Captain Fantastic
Sistem eleştirisi yaptığı kadar, sistemin dışında yer almanın doğurduğu hasarları ve sistemin zorunluluğunu gözardı etmeyen, kapital sistem içinde direnirken kendi sisteminin içinde nasıl varolacağını işleyen, neşeli bir film. Alışılmışın dışında eğitim gören ve bir ormanda yaşayan bir ailenin 6 çocuğu daha önce hiç ‘gerçek dünya’yla karşılaşmamış. Bir gün bir şekilde gerçek dünyayla buluştuklarında, kaçınılmaz olarak çuvallamaları ve adapte olma çabalarını konu alıyor. Doğru-yanlış kavramlarını kullanmaktan kaçınan aksine bu kavramları film süresi boyunca sizin vicdanınıza bırakan keyifli bir film.
Kirazın Tadı
“Ben bir ağacın köküne saçacağın gübreyim.” repliğinden insanın en büyük gizemi hakkında konuşmalar; yaşam ve ölüm. İnsanı derinden etkileyen ve sadece kirazın tadı için yaşama tutunduran bir başyapıt. Öldüğünde kendisini gömecek birinin peşine düşen Badii Bey’in hikayesi, ironisi bol bir varoluş sancısının absürt hali. Arabaya binen kişiler farklı yaşamların farklı düşünceleriyle bizlere yaşamın, ölümün ve insan duygularının çeşitli biçimlerini sunar. Hayatı hissetmenin önemine ve hayatın güzelliğine dair izlenesi bir film.
Once
Halihazırda müzisyenlerin oyunculuk yaptığı, kulaklarınıza bir şölen yaşatacak, yüzünüzü gülümsetecek tatlı bir film Once. Dublin sokaklarında sıkışıp kalmış, her ikisi de biraz kayıp olan biri çiçekçi diğeri süpürge tamircisi sokak sanatçısının tanışmasıyla başlar hikaye. İkisininde ismi bile verilmez film boyunca. Ortak müzik tutkusuyla bir araya gelip, yeteneklerini birleştirip ortaya muhteşem bir iş çıkarırlar. Hayatın tesadüfler yanından içinizi ısıtacak türden bir film.
Begin Again
Tüm bu kargaşanın yanında başımıza neler gelmiyor ki?
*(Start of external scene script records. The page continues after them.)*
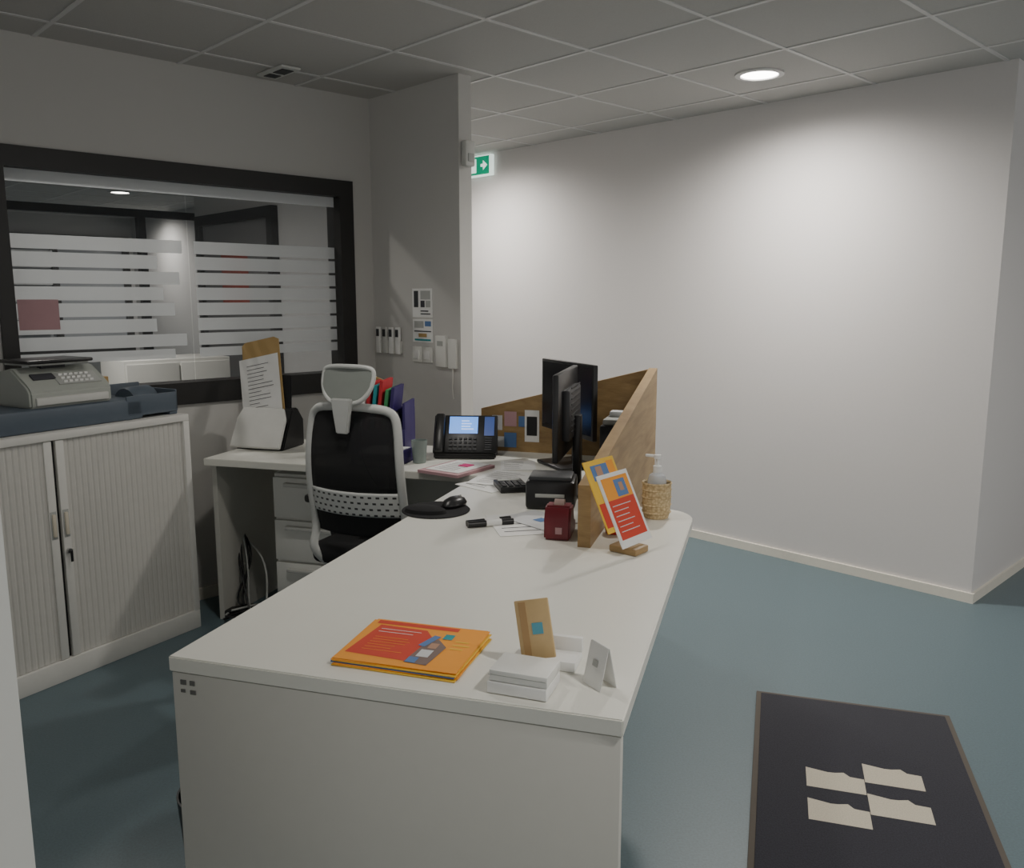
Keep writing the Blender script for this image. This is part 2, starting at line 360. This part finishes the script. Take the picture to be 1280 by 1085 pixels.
# ================================================================ OFFICE CHAIR
ch=empty('office_chair',(-.514,3.38,0),-.4)
WF=mat('chair_frame_white',(.56,.57,.55),.4)
for i in range(5):
    a=2*math.pi*i/5+.3;dx,dy=math.cos(a),math.sin(a)
    tube('base_leg',ch,[(0,0,.10),(.15*dx,.15*dy,.10),(.30*dx,.30*dy,.065)],.02,WF)
    cyl('castor',ch,(.30*dx,.30*dy,.03),.03,.04,BLACK,rot=(math.pi/2,0,a))
cyl('gas_lift',ch,(0,0,.26),.025,.34,BLACK)
box('mechanism',ch,(0,0,.42),(.18,.22,.05),BLACK,.01)
box('seat',ch,(0,.02,.49),(.47,.46,.09),RUB,.035,seg=4)
def bx(u):return u*.205
def by(u,v):return -.235-.05*math.sin(v*2.6)+.05*u*u
def bz(v):return .60+v*.48
def surf(name,u0,u1,v0,v1,m,off=0,nu=10,nv=10,sol=.006):
    bm=bmesh.new();G=[[bm.verts.new((bx(u0+(u1-u0)*i/nu)*(1-.08*(v0+(v1-v0)*j/nv)),by(u0+(u1-u0)*i/nu,v0+(v1-v0)*j/nv)+off,bz(v0+(v1-v0)*j/nv))) for i in range(nu+1)] for j in range(nv+1)]
    for j in range(nv):
        for i in range(nu):bm.faces.new((G[j][i],G[j][i+1],G[j+1][i+1],G[j+1][i]))
    o=mk(name,bm,m,ch,smooth=True);md=o.modifiers.new('s','SOLIDIFY');md.thickness=sol;return o
surf('back_mesh',-1,1,.34,1,MESH,sol=.003)
surf('back_lower',-.95,.95,-.02,.24,RUB,sol=.003)
surf('lumbar_plate',-.97,.97,.16,.36,PERF,off=-.004,sol=.008)
loop=[]
for u,v in [(-1,.0),(-1.03,.3),(-1.03,.6),(-1.0,.93),(-.85,1.01),(-.4,1.03),(.4,1.03),(.85,1.01),(1.0,.93),(1.03,.6),(1.03,.3),(1,.0)]:
    loop.append((bx(u)*(1-.08*v),by(u,v),bz(v)))
tube('back_frame',ch,[(-.16,-.15,.43),(-.205,-.24,.50)]+loop+[(.205,-.24,.50),(.16,-.15,.43)],.017,WF)
tube('headrest_stem',ch,[(0,-.275,1.02),(0,-.30,1.06),(0,-.28,1.11)],.016,WF)
prism('headrest_stem_plate',ch,[(-.024,-.07),(.024,-.07),(.045,.06),(-.045,.06)],-.01,.01,WF,.004,loc=(0,-.295,1.07),rot=(math.pi/2,0,0))
HM=mat('headrest_mesh',(.24,.26,.24),.8)
hr=empty('headrest',(0,-.26,1.165));hr.parent=ch
# mesh pad held in a white hoop, wider at the top
tube('headrest_frame',hr,[(-.045,-.025,-.055),(-.085,-.012,-.035),(-.108,.005,.01),(-.110,.02,.06),(-.095,.018,.078),(0,.01,.082),(.095,.018,.078),(.110,.02,.06),(.108,.005,.01),(.085,-.012,-.035),(.045,-.025,-.055)],.009,WF,closed=True)
prism('headrest_pad',hr,[(-.045,-.062),(.045,-.062),(.085,-.04),(.105,.0),(.106,.05),(.09,.066),(-.09,.066),(-.106,.05),(-.105,.0),(-.085,-.04)],-.005,.005,HM,.002,loc=(0,0,.008),rot=(math.pi/2-.28,0,0))
for sx in (-1,1):
    tube('arm_post',ch,[(sx*.20,0,.44),(sx*.275,0,.46),(sx*.275,0,.66)],.016,BLACK)
    box('armrest',ch,(sx*.275,.0,.685),(.085,.25,.035),BLACK,.012)
# ================================================================ DESK ITEMS
def on(name,x,y,rz=0,z=TZ+.0006):return empty(name,(x,y,z),rz)
# document scanner
e=on('document_scanner',-1.19,4.06,DR)
prism('base',e,[(-.08,0),(.12,0),(.12,.13),(.07,.19),(.02,.19)],-.125,.135,BLACK,.006,rot=(math.pi/2,0,math.pi/2))
prism('front_tray',e,[(-.125,.0),(.145,.0),(.14,.15),(.115,.205),(-.105,.205),(-.125,.15)],0,.014,LGREY,.004,loc=(0,-.115,.012),rot=(math.radians(60),0,0))
box('brand_line',e,(.0,-.060,.084),(.07,.003,.004),INK,rot=(math.radians(-30),0,0))
prism('feeder',e,[(-.12,0),(.12,0),(.10,.18),(-.10,.18)],0,.012,BLACK,.004,loc=(0,.04,.17),rot=(math.radians(74),0,0))
q=empty('sheet_tilt',(-.03,.018,.155),rot=(math.radians(74),0,0));q.parent=e
q2=empty('turn',(0,0,0),rot=(0,0,.22));q2.parent=q
rect('page',q2,-.10,.115,0,.29,.006,PAPER);textlines('page_text',q2,-.06,.08,.03,.26,12,.0075,INK,.14,.6)
prism('folder',q2,[(-.09,.0),(.125,.0),(.125,.36),(.10,.375),(-.06,.375),(-.08,.36)],0,.003,CARD)
# folder organiser
e=on('folder_organiser',*DW(2.26,1.50),DR+.2)
for i,(m,h_) in enumerate([(TEAL,.28),(PAPER,.27),(REDC,.32),(TEAL,.31),(REDC,.33),(GREEN,.29),(PURP,.30)]):
    box('folder',e,(-.115+.027*i,.0,.012+h_/2),(.016,.20,h_),m,.002,rot=(0,.12,0))
boxes('box_rack',e,[lo(-.14,.12,-.11,.11,0,.012),lo(.108,.12,-.11,.11,.0,.24),lo(-.14,-.128,-.11,.11,0,.14),lo(-.14,.12,-.12,-.11,0,.12),lo(-.14,.12,.105,.115,0,.2)],PURP,.002)
prism('card_box',e,[(-.07,0),(.07,0),(.07,.05),(0,.08),(-.07,.06)],-.01,.01,CARD,loc=(-.10,.14,.27),rot=(math.pi/2,0,0))
e2=on('paper_tray',*DW(1.98,1.38),DR)
boxes('trays',e2,[lo(-.10,.10,-.11,.11,0,.01),lo(-.10,.10,-.11,.11,.04,.05),lo(-.10,-.09,-.11,.11,0,.06),lo(.09,.10,-.11,.11,0,.06)],PURP,.002)
boxes('sheets',e2,[lo(-.085,.085,-.11,.10,.012,.03),lo(-.085,.085,-.10,.10,.051,.06)],PAPER2)
e=on('drinking_cup',*DW(2.04,1.235));lathe('cup',e,[(0,0),(.028,0),(.036,.10),(.033,.10),(.026,.005),(0,.005)],mat('cup_glass',(.25,.30,.28),.2))
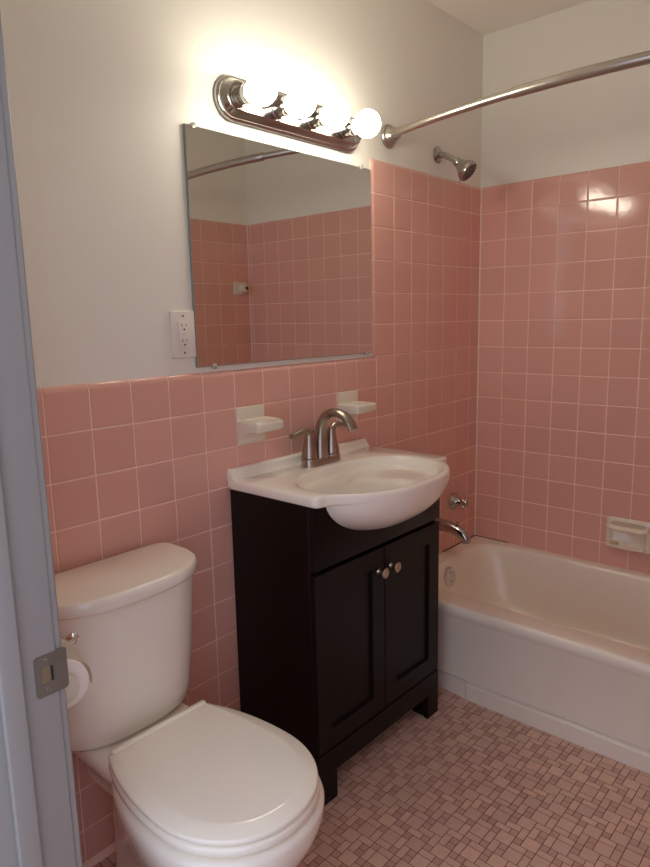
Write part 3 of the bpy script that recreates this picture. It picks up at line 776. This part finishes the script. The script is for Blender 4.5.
for s in (-1, 1):
    bm = bmesh.new(); tube(bm, [(TX + s * .06, -.244, .430), (TX + s * .10, -.244, .430)], .010, 16); add_box(bm, TX + s * .08 - .016, TX + s * .08 + .016, -.252, -.226, .414, .430, .004, 2)
    obj('hinge', bm, M['seat'], to)
lvb = bmesh.new(); tube(lvb, bez([(TX - .143, -.198, .700), (TX - .152, -.206, .699), (TX - .172, -.206, .695), (TX - .195, -.200, .690)], 5), (.0075, .005), 12); obj('lever_arm', lvb, M['chrome'], lv)

# ------------------------------------------------------------------ toilet paper on its holder
t = thing('paper_holder', 'toilet paper holder on the side wall behind the door jamb', 'holder', (XL, -.34, .69))
RX, RZ = -1.403, .7235
SK = math.radians(13); ax_ = Vector((math.sin(SK), math.cos(SK), 0)); rc0 = Vector((RX, -.390, RZ))
for d0 in (-.014, .104):
    c_ = rc0 + ax_ * d0
    bm = bmesh.new(); lathe(bm, c_ - ax_ * .004, ax_, [(0, .022), (.002, .025), (.007, .025), (.009, .022)], 32)
    tube(bm, [Vector((XL - .001, c_.y, RZ)), Vector((c_.x - .006, c_.y, RZ))], .009, 12)
    add_box(bm, XL - .001, XL + .008, c_.y - .012, c_.y + .012, RZ - .024, RZ + .024, .003, 2); obj('arm', bm, M['cream'], t)
bm = bmesh.new(); tube(bm, [rc0 - ax_ * .012, rc0 + ax_ * .102], .009, 14); obj('roller', bm, M['plastic'], t)
rl = thing('toilet_paper_roll', 'white toilet paper roll half hidden behind the door jamb', 'toilet paper', (RX, -.390, RZ))
bm = bmesh.new(); rings = []
n = 48
def rr_(r, y): return [Vector((RX + math.cos(2 * PI * k / n) * r, y, RZ + math.sin(2 * PI * k / n) * r)) for k in range(n)]
ro = .0450
loft(bm, [rr_(.020, -.288), rr_(ro - .002, -.288), rr_(ro, -.290), rr_(ro, -.388), rr_(ro - .002, -.390), rr_(.020, -.390), rr_(.020, -.288)], False, False)
obj('paper_wrap', bm, M['paper'], rl, angle=50)
bm = bmesh.new(); loft(bm, [rr_(.0195, -.2885), rr_(.0205, -.2885), rr_(.0205, -.3895), rr_(.0195, -.3895), rr_(.0195, -.2885)], False, False); obj('core', bm, M['card'], rl, angle=50)
# loose sheet lifting off the front of the roll
bm = bmesh.new(); a = []; b_ = []
for k in range(13):
    an = PI / 2 - k / 12 * PI * .62; rr = ro + .001 + .010 * max(0, k / 12 - .25) ** 1.2 * 1.4
    a.append(Vector((RX + math.cos(an) * rr, -.291, RZ + math.sin(an) * rr))); b_.append(Vector((RX + math.cos(an) * rr, -.387 + .012 * k / 12, RZ + math.sin(an) * rr)))
va = [[bm.verts.new(p) for p in q] for q in (a, b_)]
for i in range(12): bm.faces.new((va[0][i], va[0][i + 1], va[1][i + 1], va[1][i]))
ret = bmesh.ops.solidify(bm, geom=list(bm.faces), thickness=.0006)
obj('loose_sheet', bm, M['paper'], rl, angle=60)
rl.rotation_euler = (0, 0, -SK)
Ayrılıklar, şiddetle edilen kavgalar, kalp kırıklıkları... Listeyi uzatırım gider ama amacımız şikayetlerimizi değil umudumuzu sürdürmek olsun. Böyle anlarda en çok ihtiyaç duyulan şeylerden biri de: şans. Begin Again, tam da buradan vuruyor. İki kırık kalbi, Gretta ve Dan’i şansları New York’ta bir araya getiriyor. Biraz aşk, biraz müzik, biraz New York sokakları size mutlaka yenileyecektir diye düşünüyorum.
Burnt
Hayatta inişler de var çıkışlar da. Kuşkusuz inişler bitmek bilmiyor. Eskiden yapabildiğimiz bir şeyi tekrar yapmak bazen dünyanın en zor şeyi olabiliyor. Bisiklete binmek gibi. Burnt de bizi tam olarak buradan vuruyor. Yeteneklerinin farkında, ama hayatında bazı şeylerin ters gitmesi sonucu dibi görmüş bir şef Adam, (Bradley Cooper) eski güzel günlerine geri dönmek için büyük bir mücadelenin içine giriyor. Umut tazelemek, sadece anlık rahatlamadan ibaret kalmasın, buna bir mücadele eşlik etsin diyorsan Burnt, kesinlikle tavsiye edeceklerim arasında.